- Task description
Make an exact copy of all the material below, apart from the pictures.

- Raw data
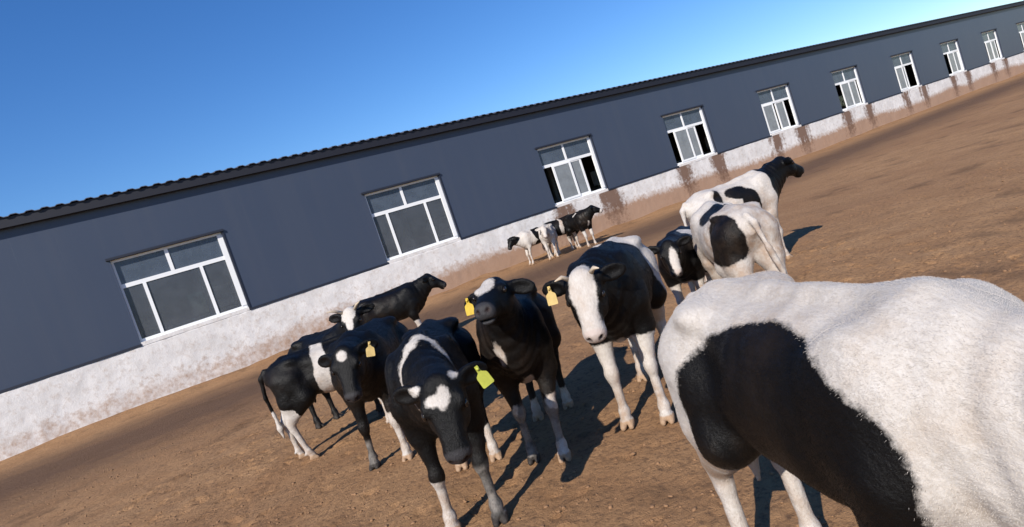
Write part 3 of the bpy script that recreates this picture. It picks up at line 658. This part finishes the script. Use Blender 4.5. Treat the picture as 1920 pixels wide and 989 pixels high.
# standing side-on in front of the plinth
build_cow('all-black cow standing side-on before the white plinth, head to the right', (-2.40, 11.3), 12, 1.02, poll=(0.80, 0.0, 1.19), head=(-10, -36, 0), base=-1, fat=1.1, voxel=.017, seed=17, ears=(-10,-10),
    paint=(('b',(-.05,-.25,.58),(.25,.2,.07),1),), socks=(.52,.52,.66,.66))
# right edge, very close
build_cow('large white cow with black flank patch, close at the right edge, head out of view', (0.735, 1.68), -81, 1.0, poll=(0.95, 0.0, 1.0), head=(0, -45, 0), base=1, voxel=NEAR, hairs=int(HAIR*4), seed=18, hair_len=.008, hair_r=.0003,
    paint=(('b',(.04,-.3,.77),(.48,.3,.43),-1), ('b',(.90,0,.9),(.20,.4,.4),-1)), socks=(.5,.5,.5,.5), muzzle=0, tail=.05)
build_cow('white cow with black thigh patch seen from behind, right of the white-faced cow', (1.96, 5.55), 84, 1.0, poll=(0.8, -.25, 0.9), head=(-30, -50, 0), base=1, voxel=.015, hairs=HAIR//2, seed=19, tail=-.14,
    paint=(('b',(-.50,.19,.91),(.30,.17,.23),-1), ('b',(.0,.0,1.12),(.22,.3,.12),-1), ('h',(.1,0,0),(.3,.12,.2),-1)), socks=(.6,.6,.6,.6), muzzle=0)
build_cow('black-headed cow with white blaze peering out beside the white cow', (1.75, 6.45), -115, 0.84, poll=(0.90, .02, 1.14), head=(12, -54, 0), base=-1, voxel=.015, seed=20,
    paint=(('h',(.1,0,-.05),(.6,.6,.4),-1), ('h',(.27,.015,.03),(.20,.05,.08),1), ('b',(-.1,0,.9),(.15,.4,.5),1)), socks=(.6,.6,.6,.6), muzzle=0)
build_cow('white cow with small curled black patches, farther back at the right edge', (3.06, 8.15), 18, 1.06, poll=(0.85, 0.0, 1.2), head=(0, -30, 0), base=1, voxel=.017, seed=21,
    paint=(('b',(-.35,-.2,1.02),(.06,.16,.12),-1), ('b',(-.08,-.2,1.04),(.15,.2,.08),-1), ('b',(.08,-.25,.88),(.14,.2,.18),-1), ('b',(.6,0,1.0),(.22,.4,.4),-1), ('h',(.1,0,0),(.6,.6,.4),-1)), socks=(.6,.6,.6,.6), muzzle=0)
# the small group by the barn
FAR = 'cattle gathered by the barn wall'
build_cow('small white cow with black head and black saddle, leftmost by the barn wall', (1.10, 22.5), 200, 1.06, poll=(0.86, 0.0, 1.08), head=(20, -50, 0), base=1, voxel=.024, seed=22, group=FAR,
    paint=(('h',(.1,0,0),(.6,.6,.35),-1), ('b',(-.05,.1,1.0),(.20,.3,.26),-1), ('b',(-.02,.2,.66),(.16,.2,.12),-1)), socks=(.6,.6,.6,.6), muzzle=0)
build_cow('mostly white cow facing the camera in the group by the barn', (1.56, 22.2), -100, 1.06, poll=(0.82, 0.0, 1.12), head=(6, -55, 0), base=1, voxel=.024, seed=23, group=FAR,
    paint=(('h',(.12,.09,.0),(.06,.03,.05),-1), ('h',(.12,-.09,.0),(.06,.03,.05),-1)), socks=(.6,.6,.6,.6), muzzle=0)
build_cow('black cow with white stripe behind the shoulder in the group by the barn', (2.12, 23.0), 12, 1.12, poll=(0.85, 0.0, 1.15), head=(10, -35, 0), base=-1, voxel=.024, seed=24, group=FAR,
    paint=(('b',(.02,-.2,.95),(.06,.3,.35),1), ('b',(-.65,0,.9),(.15,.3,.4),1)), socks=(.5,.6,.5,.6))
build_cow('black cow with white front legs and chest spot, rightmost by the barn wall', (2.76, 22.4), -66, 1.12, poll=(0.76, 0.16, 1.20), head=(62, -30, 0), base=-1, voxel=.024, seed=25, group=FAR,
    paint=(('b',(.58,0,.8),(.1,.05,.14),1), ('b',(.1,-.2,1.15),(.08,.2,.08),1), ('h',(.42,0,-.05),(.10,.2,.2),1)), socks=(.55,.55,.5,.5), muzzle=1)

# --- loose crumbs of soil and dung lying on the yard: uncountable
rg = np.random.RandomState(3); CV, CF = [], []; bs, bf = sphere(6, 4); bs = np.array(bs)
for k in range(4200):
    d = rg.rand()**1.4; y = 1.2+d*9.0; x = rg.uniform(-1, 1)*(1.2+y*0.95); r_ = rg.gamma(2.0, .0042)+.003
    r_ = min(r_*.8, .014)
    v = bs*(1+.35*(rg.rand(len(bs), 1)-.5))*np.array([r_*rg.uniform(.8, 1.5), r_*rg.uniform(.8, 1.4), r_*rg.uniform(.45, .8)])
    a = rg.uniform(0, 6.28); v = v@np.array([[math.cos(a), -math.sin(a), 0], [math.sin(a), math.cos(a), 0], [0, 0, 1]])
    n = len(CV); CV += [tuple(p+np.array([x, y, ground_z(x, y)+r_*.15])) for p in v]; CF += [tuple(n+i for i in f_) for f_ in bf]
cl = mesh_obj('soil_crumbs', CV, CF, M['clod'], None, True)
tag(cl, 'small brown crumbs of soil and dung strewn over the yard', 'soil', kind='stuff')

- Answer to this problem
Write part 3 of the bpy script that recreates this picture. It picks up at line 658. This part finishes the script. Use Blender 4.5. Treat the picture as 1920 pixels wide and 989 pixels high.
# standing side-on in front of the plinth
build_cow('all-black cow standing side-on before the white plinth, head to the right', (-2.40, 11.3), 12, 1.02, poll=(0.80, 0.0, 1.19), head=(-10, -36, 0), base=-1, fat=1.1, voxel=.017, seed=17, ears=(-10,-10),
    paint=(('b',(-.05,-.25,.58),(.25,.2,.07),1),), socks=(.52,.52,.66,.66))
# right edge, very close
build_cow('large white cow with black flank patch, close at the right edge, head out of view', (0.735, 1.68), -81, 1.0, poll=(0.95, 0.0, 1.0), head=(0, -45, 0), base=1, voxel=NEAR, hairs=int(HAIR*4), seed=18, hair_len=.008, hair_r=.0003,
    paint=(('b',(.04,-.3,.77),(.48,.3,.43),-1), ('b',(.90,0,.9),(.20,.4,.4),-1)), socks=(.5,.5,.5,.5), muzzle=0, tail=.05)
build_cow('white cow with black thigh patch seen from behind, right of the white-faced cow', (1.96, 5.55), 84, 1.0, poll=(0.8, -.25, 0.9), head=(-30, -50, 0), base=1, voxel=.015, hairs=HAIR//2, seed=19, tail=-.14,
    paint=(('b',(-.50,.19,.91),(.30,.17,.23),-1), ('b',(.0,.0,1.12),(.22,.3,.12),-1), ('h',(.1,0,0),(.3,.12,.2),-1)), socks=(.6,.6,.6,.6), muzzle=0)
build_cow('black-headed cow with white blaze peering out beside the white cow', (1.75, 6.45), -115, 0.84, poll=(0.90, .02, 1.14), head=(12, -54, 0), base=-1, voxel=.015, seed=20,
    paint=(('h',(.1,0,-.05),(.6,.6,.4),-1), ('h',(.27,.015,.03),(.20,.05,.08),1), ('b',(-.1,0,.9),(.15,.4,.5),1)), socks=(.6,.6,.6,.6), muzzle=0)
build_cow('white cow with small curled black patches, farther back at the right edge', (3.06, 8.15), 18, 1.06, poll=(0.85, 0.0, 1.2), head=(0, -30, 0), base=1, voxel=.017, seed=21,
    paint=(('b',(-.35,-.2,1.02),(.06,.16,.12),-1), ('b',(-.08,-.2,1.04),(.15,.2,.08),-1), ('b',(.08,-.25,.88),(.14,.2,.18),-1), ('b',(.6,0,1.0),(.22,.4,.4),-1), ('h',(.1,0,0),(.6,.6,.4),-1)), socks=(.6,.6,.6,.6), muzzle=0)
# the small group by the barn
FAR = 'cattle gathered by the barn wall'
build_cow('small white cow with black head and black saddle, leftmost by the barn wall', (1.10, 22.5), 200, 1.06, poll=(0.86, 0.0, 1.08), head=(20, -50, 0), base=1, voxel=.024, seed=22, group=FAR,
    paint=(('h',(.1,0,0),(.6,.6,.35),-1), ('b',(-.05,.1,1.0),(.20,.3,.26),-1), ('b',(-.02,.2,.66),(.16,.2,.12),-1)), socks=(.6,.6,.6,.6), muzzle=0)
build_cow('mostly white cow facing the camera in the group by the barn', (1.56, 22.2), -100, 1.06, poll=(0.82, 0.0, 1.12), head=(6, -55, 0), base=1, voxel=.024, seed=23, group=FAR,
    paint=(('h',(.12,.09,.0),(.06,.03,.05),-1), ('h',(.12,-.09,.0),(.06,.03,.05),-1)), socks=(.6,.6,.6,.6), muzzle=0)
build_cow('black cow with white stripe behind the shoulder in the group by the barn', (2.12, 23.0), 12, 1.12, poll=(0.85, 0.0, 1.15), head=(10, -35, 0), base=-1, voxel=.024, seed=24, group=FAR,
    paint=(('b',(.02,-.2,.95),(.06,.3,.35),1), ('b',(-.65,0,.9),(.15,.3,.4),1)), socks=(.5,.6,.5,.6))
build_cow('black cow with white front legs and chest spot, rightmost by the barn wall', (2.76, 22.4), -66, 1.12, poll=(0.76, 0.16, 1.20), head=(62, -30, 0), base=-1, voxel=.024, seed=25, group=FAR,
    paint=(('b',(.58,0,.8),(.1,.05,.14),1), ('b',(.1,-.2,1.15),(.08,.2,.08),1), ('h',(.42,0,-.05),(.10,.2,.2),1)), socks=(.55,.55,.5,.5), muzzle=1)

# --- loose crumbs of soil and dung lying on the yard: uncountable
rg = np.random.RandomState(3); CV, CF = [], []; bs, bf = sphere(6, 4); bs = np.array(bs)
for k in range(4200):
    d = rg.rand()**1.4; y = 1.2+d*9.0; x = rg.uniform(-1, 1)*(1.2+y*0.95); r_ = rg.gamma(2.0, .0042)+.003
    r_ = min(r_*.8, .014)
    v = bs*(1+.35*(rg.rand(len(bs), 1)-.5))*np.array([r_*rg.uniform(.8, 1.5), r_*rg.uniform(.8, 1.4), r_*rg.uniform(.45, .8)])
    a = rg.uniform(0, 6.28); v = v@np.array([[math.cos(a), -math.sin(a), 0], [math.sin(a), math.cos(a), 0], [0, 0, 1]])
    n = len(CV); CV += [tuple(p+np.array([x, y, ground_z(x, y)+r_*.15])) for p in v]; CF += [tuple(n+i for i in f_) for f_ in bf]
cl = mesh_obj('soil_crumbs', CV, CF, M['clod'], None, True)
tag(cl, 'small brown crumbs of soil and dung strewn over the yard', 'soil', kind='stuff')